We Should Fight Fire With, Well, Fire
“We are painstakingly building a firetrap that will piecemeal, but in the long run completely, defeat the very aim of fire protection itself. The only question that remains is whether, after accumulating kindling by 20 years or so of ‘protection,’ we can now get rid of it safely. In other words, if we try to burn it out now, will we not get a destructive fire? We have caught the bear by the tail--can we let it go?”
Steward Edward White wrote those words for a 1920 article in Sunset magazine. “Light burning” advocates, like White and other lumbermen and ranchers in California, lost their battle with the young Forest Service and, instead, a goal of total fire exclusion became national policy. Inevitably, the “bear” that White warned about became ever more dangerous and powerful.
Wildfires in today’s news are far bigger, far more destructive and often impossible to defeat without the help of weather changes. With increasing numbers of people living at the edge of wild lands, there seems little choice but to muster armies of firefighters and equipment, pay incredible costs and fight to protect lives and property.
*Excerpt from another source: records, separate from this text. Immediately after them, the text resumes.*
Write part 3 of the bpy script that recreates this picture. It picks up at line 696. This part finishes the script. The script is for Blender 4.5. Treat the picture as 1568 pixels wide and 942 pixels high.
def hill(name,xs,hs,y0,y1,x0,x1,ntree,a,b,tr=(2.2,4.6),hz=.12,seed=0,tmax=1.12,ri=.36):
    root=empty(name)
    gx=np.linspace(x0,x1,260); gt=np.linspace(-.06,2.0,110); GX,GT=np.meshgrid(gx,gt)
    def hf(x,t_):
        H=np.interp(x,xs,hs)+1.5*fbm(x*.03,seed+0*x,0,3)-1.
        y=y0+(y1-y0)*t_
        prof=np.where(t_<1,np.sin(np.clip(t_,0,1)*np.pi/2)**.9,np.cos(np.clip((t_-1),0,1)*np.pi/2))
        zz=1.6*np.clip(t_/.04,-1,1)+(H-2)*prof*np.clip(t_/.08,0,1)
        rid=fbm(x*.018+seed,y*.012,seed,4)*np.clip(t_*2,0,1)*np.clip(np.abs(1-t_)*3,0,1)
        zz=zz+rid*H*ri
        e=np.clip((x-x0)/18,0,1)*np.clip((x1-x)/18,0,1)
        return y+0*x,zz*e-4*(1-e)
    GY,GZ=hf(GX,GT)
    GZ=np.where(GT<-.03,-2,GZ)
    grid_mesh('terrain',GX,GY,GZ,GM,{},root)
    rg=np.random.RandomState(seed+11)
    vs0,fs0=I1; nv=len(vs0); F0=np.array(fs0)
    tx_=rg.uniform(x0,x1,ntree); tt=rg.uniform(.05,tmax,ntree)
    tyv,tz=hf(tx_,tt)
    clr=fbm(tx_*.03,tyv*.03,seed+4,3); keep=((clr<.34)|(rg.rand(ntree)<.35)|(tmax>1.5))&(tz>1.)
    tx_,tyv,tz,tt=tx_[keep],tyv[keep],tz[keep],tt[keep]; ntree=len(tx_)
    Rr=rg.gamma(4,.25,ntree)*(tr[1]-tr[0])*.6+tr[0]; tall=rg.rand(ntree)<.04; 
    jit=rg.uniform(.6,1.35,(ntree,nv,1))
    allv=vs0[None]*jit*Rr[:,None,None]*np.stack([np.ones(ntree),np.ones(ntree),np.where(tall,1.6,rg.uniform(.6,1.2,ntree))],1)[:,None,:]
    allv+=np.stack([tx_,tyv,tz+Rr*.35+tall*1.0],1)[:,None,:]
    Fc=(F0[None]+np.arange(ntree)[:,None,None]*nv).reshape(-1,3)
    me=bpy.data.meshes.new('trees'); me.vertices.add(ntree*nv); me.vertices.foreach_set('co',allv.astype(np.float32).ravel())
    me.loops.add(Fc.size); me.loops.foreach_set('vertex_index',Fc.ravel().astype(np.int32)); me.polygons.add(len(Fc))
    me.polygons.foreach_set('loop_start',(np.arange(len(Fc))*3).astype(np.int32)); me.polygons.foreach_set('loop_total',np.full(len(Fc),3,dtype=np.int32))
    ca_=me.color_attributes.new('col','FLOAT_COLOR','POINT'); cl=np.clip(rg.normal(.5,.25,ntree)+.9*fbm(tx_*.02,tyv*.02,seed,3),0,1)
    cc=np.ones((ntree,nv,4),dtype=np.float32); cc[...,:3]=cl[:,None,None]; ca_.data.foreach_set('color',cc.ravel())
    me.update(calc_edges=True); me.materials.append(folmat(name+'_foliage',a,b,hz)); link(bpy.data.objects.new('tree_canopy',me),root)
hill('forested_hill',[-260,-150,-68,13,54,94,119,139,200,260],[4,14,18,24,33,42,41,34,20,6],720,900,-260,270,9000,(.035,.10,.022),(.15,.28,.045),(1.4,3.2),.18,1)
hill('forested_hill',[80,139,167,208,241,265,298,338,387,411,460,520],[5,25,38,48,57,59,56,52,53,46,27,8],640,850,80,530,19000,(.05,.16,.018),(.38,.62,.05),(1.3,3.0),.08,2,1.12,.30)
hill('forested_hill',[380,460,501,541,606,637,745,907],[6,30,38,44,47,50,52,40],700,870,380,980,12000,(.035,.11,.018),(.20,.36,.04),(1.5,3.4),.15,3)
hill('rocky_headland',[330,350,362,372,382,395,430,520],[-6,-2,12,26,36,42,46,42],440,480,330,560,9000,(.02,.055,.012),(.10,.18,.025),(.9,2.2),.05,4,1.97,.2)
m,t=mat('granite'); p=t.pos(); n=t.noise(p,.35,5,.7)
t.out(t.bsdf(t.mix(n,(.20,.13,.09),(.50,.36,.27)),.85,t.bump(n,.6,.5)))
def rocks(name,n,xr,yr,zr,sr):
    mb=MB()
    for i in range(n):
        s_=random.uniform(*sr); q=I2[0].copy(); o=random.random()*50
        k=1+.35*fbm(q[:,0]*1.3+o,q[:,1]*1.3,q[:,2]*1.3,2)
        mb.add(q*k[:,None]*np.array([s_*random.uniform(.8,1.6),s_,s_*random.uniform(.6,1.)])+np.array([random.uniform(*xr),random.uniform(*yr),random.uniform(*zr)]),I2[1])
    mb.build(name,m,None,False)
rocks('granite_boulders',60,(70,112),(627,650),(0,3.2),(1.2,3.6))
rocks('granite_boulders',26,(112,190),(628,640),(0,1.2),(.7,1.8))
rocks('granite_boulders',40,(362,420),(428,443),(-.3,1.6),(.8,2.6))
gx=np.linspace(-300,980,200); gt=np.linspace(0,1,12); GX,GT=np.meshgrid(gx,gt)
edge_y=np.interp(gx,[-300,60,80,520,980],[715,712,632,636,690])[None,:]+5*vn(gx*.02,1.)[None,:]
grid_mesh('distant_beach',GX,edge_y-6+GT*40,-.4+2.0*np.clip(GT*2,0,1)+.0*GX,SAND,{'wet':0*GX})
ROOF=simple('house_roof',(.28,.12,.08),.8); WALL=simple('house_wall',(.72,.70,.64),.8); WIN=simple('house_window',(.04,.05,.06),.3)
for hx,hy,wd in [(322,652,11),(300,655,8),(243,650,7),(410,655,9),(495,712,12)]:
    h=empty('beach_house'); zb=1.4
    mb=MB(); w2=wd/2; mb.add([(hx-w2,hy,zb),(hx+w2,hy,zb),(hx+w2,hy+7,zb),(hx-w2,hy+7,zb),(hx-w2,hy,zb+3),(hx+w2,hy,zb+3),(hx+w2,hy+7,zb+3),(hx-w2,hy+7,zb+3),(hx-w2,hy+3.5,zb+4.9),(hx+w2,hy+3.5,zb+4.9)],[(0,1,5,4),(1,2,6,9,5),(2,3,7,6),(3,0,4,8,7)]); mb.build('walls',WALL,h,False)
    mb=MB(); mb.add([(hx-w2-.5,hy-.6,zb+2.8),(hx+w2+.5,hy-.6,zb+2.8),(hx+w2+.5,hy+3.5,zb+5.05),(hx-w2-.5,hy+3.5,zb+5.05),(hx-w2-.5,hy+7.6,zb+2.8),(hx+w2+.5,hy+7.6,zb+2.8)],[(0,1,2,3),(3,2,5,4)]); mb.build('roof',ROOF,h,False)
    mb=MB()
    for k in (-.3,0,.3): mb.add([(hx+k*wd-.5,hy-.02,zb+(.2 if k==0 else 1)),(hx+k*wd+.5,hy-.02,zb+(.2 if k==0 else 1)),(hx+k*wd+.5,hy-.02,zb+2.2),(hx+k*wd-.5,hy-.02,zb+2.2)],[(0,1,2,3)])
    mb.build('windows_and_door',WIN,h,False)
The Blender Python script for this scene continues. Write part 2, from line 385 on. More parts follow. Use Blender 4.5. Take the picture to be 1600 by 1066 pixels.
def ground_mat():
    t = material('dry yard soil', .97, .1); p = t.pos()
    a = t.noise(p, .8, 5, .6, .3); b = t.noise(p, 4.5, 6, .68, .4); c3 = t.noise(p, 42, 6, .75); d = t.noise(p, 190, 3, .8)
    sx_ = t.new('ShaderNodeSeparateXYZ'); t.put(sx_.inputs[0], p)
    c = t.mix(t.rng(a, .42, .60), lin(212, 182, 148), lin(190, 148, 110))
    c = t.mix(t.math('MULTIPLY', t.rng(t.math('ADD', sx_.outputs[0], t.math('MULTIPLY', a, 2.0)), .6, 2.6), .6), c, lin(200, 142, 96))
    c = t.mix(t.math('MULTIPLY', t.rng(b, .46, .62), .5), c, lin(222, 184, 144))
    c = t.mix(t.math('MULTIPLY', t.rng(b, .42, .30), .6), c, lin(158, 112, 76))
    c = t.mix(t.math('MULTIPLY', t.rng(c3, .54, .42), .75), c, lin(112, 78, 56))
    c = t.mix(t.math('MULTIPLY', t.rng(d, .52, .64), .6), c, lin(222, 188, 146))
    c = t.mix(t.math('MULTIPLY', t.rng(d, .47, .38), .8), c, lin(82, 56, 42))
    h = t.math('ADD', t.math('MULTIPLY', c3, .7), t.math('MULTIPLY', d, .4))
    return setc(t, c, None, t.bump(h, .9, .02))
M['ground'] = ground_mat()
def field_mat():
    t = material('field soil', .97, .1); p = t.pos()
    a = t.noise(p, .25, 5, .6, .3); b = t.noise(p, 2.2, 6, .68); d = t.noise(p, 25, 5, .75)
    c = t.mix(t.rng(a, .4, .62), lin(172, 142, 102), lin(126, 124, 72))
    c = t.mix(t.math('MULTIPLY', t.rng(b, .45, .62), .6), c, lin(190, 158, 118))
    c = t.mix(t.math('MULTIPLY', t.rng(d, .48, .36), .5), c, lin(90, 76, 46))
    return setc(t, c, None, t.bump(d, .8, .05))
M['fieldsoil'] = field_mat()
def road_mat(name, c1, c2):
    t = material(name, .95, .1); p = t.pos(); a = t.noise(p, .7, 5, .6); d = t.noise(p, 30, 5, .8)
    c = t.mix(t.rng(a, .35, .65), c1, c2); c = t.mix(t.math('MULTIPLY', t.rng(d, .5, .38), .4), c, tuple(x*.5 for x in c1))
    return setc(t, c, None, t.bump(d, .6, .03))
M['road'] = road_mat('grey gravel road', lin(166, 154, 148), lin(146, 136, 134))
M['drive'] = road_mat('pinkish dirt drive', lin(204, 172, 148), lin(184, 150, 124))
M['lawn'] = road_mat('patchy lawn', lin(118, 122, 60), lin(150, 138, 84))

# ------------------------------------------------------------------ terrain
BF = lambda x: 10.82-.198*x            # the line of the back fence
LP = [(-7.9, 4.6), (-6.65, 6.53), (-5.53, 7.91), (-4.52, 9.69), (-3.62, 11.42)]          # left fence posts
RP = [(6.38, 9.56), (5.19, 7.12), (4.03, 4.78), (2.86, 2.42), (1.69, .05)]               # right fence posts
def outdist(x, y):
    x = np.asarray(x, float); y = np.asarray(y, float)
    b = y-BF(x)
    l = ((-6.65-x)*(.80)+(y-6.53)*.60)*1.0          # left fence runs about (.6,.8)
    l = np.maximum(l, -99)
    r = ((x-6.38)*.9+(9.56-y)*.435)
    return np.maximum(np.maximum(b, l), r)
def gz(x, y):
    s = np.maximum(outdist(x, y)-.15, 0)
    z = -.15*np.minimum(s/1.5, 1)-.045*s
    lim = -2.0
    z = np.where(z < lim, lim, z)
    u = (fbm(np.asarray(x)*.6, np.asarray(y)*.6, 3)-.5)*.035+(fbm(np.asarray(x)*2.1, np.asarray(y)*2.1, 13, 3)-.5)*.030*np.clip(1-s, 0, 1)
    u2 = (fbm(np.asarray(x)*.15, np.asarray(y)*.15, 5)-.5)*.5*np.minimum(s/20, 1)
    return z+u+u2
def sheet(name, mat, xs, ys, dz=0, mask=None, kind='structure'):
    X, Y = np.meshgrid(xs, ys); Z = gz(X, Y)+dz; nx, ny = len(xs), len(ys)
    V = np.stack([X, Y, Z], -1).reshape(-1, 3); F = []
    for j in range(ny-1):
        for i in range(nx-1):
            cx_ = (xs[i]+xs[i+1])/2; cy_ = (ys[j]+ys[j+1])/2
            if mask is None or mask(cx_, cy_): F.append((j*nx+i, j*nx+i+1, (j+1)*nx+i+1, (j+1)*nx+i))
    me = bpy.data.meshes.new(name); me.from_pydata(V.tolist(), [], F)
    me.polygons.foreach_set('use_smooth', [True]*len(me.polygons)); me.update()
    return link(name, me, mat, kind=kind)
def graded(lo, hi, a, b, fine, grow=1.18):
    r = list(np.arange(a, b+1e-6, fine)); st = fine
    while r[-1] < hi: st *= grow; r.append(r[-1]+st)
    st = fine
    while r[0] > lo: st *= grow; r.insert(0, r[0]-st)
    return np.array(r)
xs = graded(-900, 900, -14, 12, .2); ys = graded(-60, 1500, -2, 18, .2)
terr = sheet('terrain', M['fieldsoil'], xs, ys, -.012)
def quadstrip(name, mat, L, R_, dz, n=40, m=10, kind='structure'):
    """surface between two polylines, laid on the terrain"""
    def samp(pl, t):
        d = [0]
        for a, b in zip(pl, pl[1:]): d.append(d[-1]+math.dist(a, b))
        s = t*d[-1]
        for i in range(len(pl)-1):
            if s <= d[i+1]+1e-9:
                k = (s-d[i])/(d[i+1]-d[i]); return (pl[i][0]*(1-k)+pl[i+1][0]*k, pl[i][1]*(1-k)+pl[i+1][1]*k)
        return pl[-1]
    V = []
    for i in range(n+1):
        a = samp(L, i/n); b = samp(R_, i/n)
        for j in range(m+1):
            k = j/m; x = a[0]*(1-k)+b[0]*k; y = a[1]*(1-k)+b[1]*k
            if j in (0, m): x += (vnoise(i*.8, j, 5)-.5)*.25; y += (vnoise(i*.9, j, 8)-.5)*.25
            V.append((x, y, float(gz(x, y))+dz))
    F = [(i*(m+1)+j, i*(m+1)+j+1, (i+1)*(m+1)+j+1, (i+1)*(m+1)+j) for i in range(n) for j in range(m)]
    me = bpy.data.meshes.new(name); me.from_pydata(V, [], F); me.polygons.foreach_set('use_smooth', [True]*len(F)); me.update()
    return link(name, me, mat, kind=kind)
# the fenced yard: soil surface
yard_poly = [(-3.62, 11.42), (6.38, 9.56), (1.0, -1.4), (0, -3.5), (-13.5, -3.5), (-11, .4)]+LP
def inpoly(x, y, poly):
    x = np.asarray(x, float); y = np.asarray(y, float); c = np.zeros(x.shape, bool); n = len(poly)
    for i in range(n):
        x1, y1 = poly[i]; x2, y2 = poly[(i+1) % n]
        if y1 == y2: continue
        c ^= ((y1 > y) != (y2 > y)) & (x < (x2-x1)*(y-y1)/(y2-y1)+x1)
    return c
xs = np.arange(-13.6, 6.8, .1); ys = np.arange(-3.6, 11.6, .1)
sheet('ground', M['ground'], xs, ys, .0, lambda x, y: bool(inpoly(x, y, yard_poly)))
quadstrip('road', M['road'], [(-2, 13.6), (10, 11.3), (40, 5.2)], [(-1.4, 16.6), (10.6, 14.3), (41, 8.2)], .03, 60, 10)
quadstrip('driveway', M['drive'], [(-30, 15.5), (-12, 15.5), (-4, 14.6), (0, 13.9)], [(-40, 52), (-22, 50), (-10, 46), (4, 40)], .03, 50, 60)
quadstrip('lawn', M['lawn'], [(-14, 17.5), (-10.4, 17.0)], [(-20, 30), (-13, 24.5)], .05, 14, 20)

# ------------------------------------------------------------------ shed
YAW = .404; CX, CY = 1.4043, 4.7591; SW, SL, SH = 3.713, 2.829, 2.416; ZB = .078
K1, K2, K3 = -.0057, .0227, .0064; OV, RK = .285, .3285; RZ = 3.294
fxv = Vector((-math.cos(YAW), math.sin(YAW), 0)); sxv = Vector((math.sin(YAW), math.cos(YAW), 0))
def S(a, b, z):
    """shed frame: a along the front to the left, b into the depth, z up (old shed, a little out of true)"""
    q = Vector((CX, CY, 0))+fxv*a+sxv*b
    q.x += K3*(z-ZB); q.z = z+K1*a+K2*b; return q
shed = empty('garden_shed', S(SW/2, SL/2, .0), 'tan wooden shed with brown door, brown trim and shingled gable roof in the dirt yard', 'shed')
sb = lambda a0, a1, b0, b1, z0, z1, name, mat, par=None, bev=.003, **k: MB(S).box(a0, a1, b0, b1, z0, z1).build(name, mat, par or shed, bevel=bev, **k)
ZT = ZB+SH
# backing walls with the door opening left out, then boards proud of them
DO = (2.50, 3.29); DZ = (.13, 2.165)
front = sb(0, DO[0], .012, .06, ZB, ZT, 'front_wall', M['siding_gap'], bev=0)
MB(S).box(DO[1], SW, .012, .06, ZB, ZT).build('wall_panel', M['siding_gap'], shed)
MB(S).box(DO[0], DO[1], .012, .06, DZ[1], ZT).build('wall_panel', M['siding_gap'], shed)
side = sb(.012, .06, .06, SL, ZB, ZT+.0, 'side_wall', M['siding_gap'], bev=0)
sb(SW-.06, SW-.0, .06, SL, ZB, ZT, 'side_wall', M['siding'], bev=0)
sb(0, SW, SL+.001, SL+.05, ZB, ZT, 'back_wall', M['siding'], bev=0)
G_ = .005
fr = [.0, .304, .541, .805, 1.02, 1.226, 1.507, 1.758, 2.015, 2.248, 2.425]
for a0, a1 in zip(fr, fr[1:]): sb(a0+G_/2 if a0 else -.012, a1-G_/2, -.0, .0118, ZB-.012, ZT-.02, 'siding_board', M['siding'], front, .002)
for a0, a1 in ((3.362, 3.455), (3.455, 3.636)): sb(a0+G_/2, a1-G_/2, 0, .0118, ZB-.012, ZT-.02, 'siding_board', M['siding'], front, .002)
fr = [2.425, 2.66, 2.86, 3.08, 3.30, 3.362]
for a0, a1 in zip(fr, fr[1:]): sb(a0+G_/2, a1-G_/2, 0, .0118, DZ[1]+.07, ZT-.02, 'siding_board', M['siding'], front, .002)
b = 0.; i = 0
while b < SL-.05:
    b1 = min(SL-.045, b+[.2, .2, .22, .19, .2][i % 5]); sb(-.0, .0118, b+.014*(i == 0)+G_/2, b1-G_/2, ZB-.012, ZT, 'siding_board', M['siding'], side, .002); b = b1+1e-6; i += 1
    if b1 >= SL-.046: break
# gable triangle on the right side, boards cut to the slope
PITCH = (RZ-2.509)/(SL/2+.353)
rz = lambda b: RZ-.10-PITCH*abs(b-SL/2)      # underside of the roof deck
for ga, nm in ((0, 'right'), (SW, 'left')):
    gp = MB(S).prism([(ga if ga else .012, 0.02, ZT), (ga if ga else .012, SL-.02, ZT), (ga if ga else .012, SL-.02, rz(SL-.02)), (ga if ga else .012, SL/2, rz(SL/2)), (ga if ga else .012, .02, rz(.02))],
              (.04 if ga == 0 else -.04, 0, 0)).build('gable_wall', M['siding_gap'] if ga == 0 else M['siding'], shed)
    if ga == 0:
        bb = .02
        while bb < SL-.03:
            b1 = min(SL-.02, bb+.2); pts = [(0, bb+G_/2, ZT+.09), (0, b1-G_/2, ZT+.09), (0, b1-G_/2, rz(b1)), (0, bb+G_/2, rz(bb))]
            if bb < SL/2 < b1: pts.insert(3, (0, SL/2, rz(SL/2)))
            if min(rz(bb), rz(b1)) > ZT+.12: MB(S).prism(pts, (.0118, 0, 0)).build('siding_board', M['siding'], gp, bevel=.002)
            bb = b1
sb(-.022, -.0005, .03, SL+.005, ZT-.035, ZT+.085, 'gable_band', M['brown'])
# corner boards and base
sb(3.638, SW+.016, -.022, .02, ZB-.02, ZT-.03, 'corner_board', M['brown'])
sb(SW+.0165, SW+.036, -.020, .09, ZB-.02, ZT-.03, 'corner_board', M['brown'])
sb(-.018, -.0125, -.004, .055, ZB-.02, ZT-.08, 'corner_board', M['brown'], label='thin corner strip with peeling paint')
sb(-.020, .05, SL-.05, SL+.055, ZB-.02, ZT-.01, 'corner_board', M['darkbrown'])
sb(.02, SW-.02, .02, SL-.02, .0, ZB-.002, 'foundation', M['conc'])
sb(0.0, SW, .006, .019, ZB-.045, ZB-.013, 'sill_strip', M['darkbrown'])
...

Throughout the 20th century, there were those who questioned the nation’s “hundred years war” against wildfire. It was not until the 1970s that national fire policy acknowledged fire’s ecological benefits. Harold Biswell of UC Berkeley’s School of Forestry overcame decades of professional opposition and became one leader of that transition toward the reintroduction of fire. The national fire plan that now guides policy recognizes the role of fire as an essential ecological process and natural-change agent. That is validation for the scientific findings and philosophical arguments of Biswell and other prescribed-burning pioneers.
Recent fuel reduction efforts are being supported with a multibillion-dollar federal budget, but much of that money, ironically, has gone to hiring firefighters and buying equipment.
If we have truly turned the corner on wildfire policy, an expanded effort at fuel reduction using prescribed burns and judicious thinning will take advantage of that additional staff and equipment. Wild-land firefighters ought to, increasingly, become year-round fire technicians, able to properly conduct burns. Fire management plans have been mandated; actually completing them must become a top priority. Without plans in place, managers have little flexibility and few options but to try to quickly extinguish even fires that serve beneficial purposes.
Twenty-two years ago, Biswell made farsighted predictions:
“Wildfire damage and number of homes burned will become much greater. Suppression costs will continue to skyrocket. Very slowly, but eventually, emphasis on prescribed burning will replace that on fire prevention and suppression.
“When it does, fire suppression will become more effective and much cheaper.
“There will not be as much devastation from wildfires. However, that seems many years off. There will be a greater awakening to the fact that fire is natural and that we must use it for our own survival. We must exercise great patience, and persistence.”
Fire management professionals should be honored when they return blackened and exhausted from the wildfire wars, but we should also celebrate when they come home after routine prescribed burns. On those days, they are not warriors but peacemakers.
In the long term, such routine tasks will be far more successful at protecting property and lives. That attitude adjustment may be the crucial step that lets us rejoin the long list of the nation’s fire-adapted species and achieve peaceful coexistence with nature’s fire.